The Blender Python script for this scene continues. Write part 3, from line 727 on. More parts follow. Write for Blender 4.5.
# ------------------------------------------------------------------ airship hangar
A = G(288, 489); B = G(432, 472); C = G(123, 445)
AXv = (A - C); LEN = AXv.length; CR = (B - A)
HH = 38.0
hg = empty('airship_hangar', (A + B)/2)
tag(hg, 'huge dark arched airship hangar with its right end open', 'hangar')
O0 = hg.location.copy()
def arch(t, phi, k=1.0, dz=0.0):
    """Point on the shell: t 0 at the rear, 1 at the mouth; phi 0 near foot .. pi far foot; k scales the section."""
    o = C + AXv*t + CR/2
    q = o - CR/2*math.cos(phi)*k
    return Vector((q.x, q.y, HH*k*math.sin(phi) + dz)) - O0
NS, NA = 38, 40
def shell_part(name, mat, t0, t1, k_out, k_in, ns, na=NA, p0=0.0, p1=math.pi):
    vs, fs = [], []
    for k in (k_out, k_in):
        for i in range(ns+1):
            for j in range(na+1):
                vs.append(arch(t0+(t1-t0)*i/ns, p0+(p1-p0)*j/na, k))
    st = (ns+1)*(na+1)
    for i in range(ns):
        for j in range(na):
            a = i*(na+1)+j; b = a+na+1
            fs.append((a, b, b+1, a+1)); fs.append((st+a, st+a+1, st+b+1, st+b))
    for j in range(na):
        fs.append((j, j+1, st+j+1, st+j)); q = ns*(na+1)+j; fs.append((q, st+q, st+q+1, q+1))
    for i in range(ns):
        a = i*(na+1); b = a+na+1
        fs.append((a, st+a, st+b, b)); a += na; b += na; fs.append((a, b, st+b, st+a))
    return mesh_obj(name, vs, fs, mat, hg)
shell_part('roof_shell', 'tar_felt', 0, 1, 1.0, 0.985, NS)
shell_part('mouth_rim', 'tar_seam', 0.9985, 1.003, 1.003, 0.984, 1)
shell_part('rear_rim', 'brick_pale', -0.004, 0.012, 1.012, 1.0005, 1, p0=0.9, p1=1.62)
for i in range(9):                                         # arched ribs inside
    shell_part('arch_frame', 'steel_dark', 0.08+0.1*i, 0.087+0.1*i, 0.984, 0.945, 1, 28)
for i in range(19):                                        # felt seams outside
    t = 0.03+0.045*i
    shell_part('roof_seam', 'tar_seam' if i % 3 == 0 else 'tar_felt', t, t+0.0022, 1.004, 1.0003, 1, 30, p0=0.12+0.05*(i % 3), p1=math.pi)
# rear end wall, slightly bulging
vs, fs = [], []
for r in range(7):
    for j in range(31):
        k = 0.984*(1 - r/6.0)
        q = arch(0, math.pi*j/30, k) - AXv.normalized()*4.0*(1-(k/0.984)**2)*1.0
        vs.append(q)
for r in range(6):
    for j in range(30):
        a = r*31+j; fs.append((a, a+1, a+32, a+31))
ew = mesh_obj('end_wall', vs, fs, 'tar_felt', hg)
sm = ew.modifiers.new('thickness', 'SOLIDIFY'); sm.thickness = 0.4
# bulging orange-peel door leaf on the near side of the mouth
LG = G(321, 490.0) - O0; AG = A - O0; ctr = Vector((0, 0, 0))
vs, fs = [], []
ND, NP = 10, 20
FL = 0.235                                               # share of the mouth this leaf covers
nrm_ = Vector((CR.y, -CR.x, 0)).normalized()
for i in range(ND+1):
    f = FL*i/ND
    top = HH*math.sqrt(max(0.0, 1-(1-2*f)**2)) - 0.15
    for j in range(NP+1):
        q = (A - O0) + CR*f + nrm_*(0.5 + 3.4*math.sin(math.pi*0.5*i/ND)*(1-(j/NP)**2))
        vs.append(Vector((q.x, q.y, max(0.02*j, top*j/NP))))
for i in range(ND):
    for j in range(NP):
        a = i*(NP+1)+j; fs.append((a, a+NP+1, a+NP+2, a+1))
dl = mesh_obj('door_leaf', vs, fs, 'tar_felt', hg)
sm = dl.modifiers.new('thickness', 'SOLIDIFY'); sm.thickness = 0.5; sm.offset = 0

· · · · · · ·

■ **Work required**:
Extract each line of the material exactly as it stands.

■ **Written response**:
The Blender Python script for this scene continues. Write part 3, from line 727 on. More parts follow. Write for Blender 4.5.
# ------------------------------------------------------------------ airship hangar
A = G(288, 489); B = G(432, 472); C = G(123, 445)
AXv = (A - C); LEN = AXv.length; CR = (B - A)
HH = 38.0
hg = empty('airship_hangar', (A + B)/2)
tag(hg, 'huge dark arched airship hangar with its right end open', 'hangar')
O0 = hg.location.copy()
def arch(t, phi, k=1.0, dz=0.0):
    """Point on the shell: t 0 at the rear, 1 at the mouth; phi 0 near foot .. pi far foot; k scales the section."""
    o = C + AXv*t + CR/2
    q = o - CR/2*math.cos(phi)*k
    return Vector((q.x, q.y, HH*k*math.sin(phi) + dz)) - O0
NS, NA = 38, 40
def shell_part(name, mat, t0, t1, k_out, k_in, ns, na=NA, p0=0.0, p1=math.pi):
    vs, fs = [], []
    for k in (k_out, k_in):
        for i in range(ns+1):
            for j in range(na+1):
                vs.append(arch(t0+(t1-t0)*i/ns, p0+(p1-p0)*j/na, k))
    st = (ns+1)*(na+1)
    for i in range(ns):
        for j in range(na):
            a = i*(na+1)+j; b = a+na+1
            fs.append((a, b, b+1, a+1)); fs.append((st+a, st+a+1, st+b+1, st+b))
    for j in range(na):
        fs.append((j, j+1, st+j+1, st+j)); q = ns*(na+1)+j; fs.append((q, st+q, st+q+1, q+1))
    for i in range(ns):
        a = i*(na+1); b = a+na+1
        fs.append((a, st+a, st+b, b)); a += na; b += na; fs.append((a, b, st+b, st+a))
    return mesh_obj(name, vs, fs, mat, hg)
shell_part('roof_shell', 'tar_felt', 0, 1, 1.0, 0.985, NS)
shell_part('mouth_rim', 'tar_seam', 0.9985, 1.003, 1.003, 0.984, 1)
shell_part('rear_rim', 'brick_pale', -0.004, 0.012, 1.012, 1.0005, 1, p0=0.9, p1=1.62)
for i in range(9):                                         # arched ribs inside
    shell_part('arch_frame', 'steel_dark', 0.08+0.1*i, 0.087+0.1*i, 0.984, 0.945, 1, 28)
for i in range(19):                                        # felt seams outside
    t = 0.03+0.045*i
    shell_part('roof_seam', 'tar_seam' if i % 3 == 0 else 'tar_felt', t, t+0.0022, 1.004, 1.0003, 1, 30, p0=0.12+0.05*(i % 3), p1=math.pi)
# rear end wall, slightly bulging
vs, fs = [], []
for r in range(7):
    for j in range(31):
        k = 0.984*(1 - r/6.0)
        q = arch(0, math.pi*j/30, k) - AXv.normalized()*4.0*(1-(k/0.984)**2)*1.0
        vs.append(q)
for r in range(6):
    for j in range(30):
        a = r*31+j; fs.append((a, a+1, a+32, a+31))
ew = mesh_obj('end_wall', vs, fs, 'tar_felt', hg)
sm = ew.modifiers.new('thickness', 'SOLIDIFY'); sm.thickness = 0.4
# bulging orange-peel door leaf on the near side of the mouth
LG = G(321, 490.0) - O0; AG = A - O0; ctr = Vector((0, 0, 0))
vs, fs = [], []
ND, NP = 10, 20
FL = 0.235                                               # share of the mouth this leaf covers
nrm_ = Vector((CR.y, -CR.x, 0)).normalized()
for i in range(ND+1):
    f = FL*i/ND
    top = HH*math.sqrt(max(0.0, 1-(1-2*f)**2)) - 0.15
    for j in range(NP+1):
        q = (A - O0) + CR*f + nrm_*(0.5 + 3.4*math.sin(math.pi*0.5*i/ND)*(1-(j/NP)**2))
        vs.append(Vector((q.x, q.y, max(0.02*j, top*j/NP))))
for i in range(ND):
    for j in range(NP):
        a = i*(NP+1)+j; fs.append((a, a+NP+1, a+NP+2, a+1))
dl = mesh_obj('door_leaf', vs, fs, 'tar_felt', hg)
sm = dl.modifiers.new('thickness', 'SOLIDIFY'); sm.thickness = 0.5; sm.offset = 0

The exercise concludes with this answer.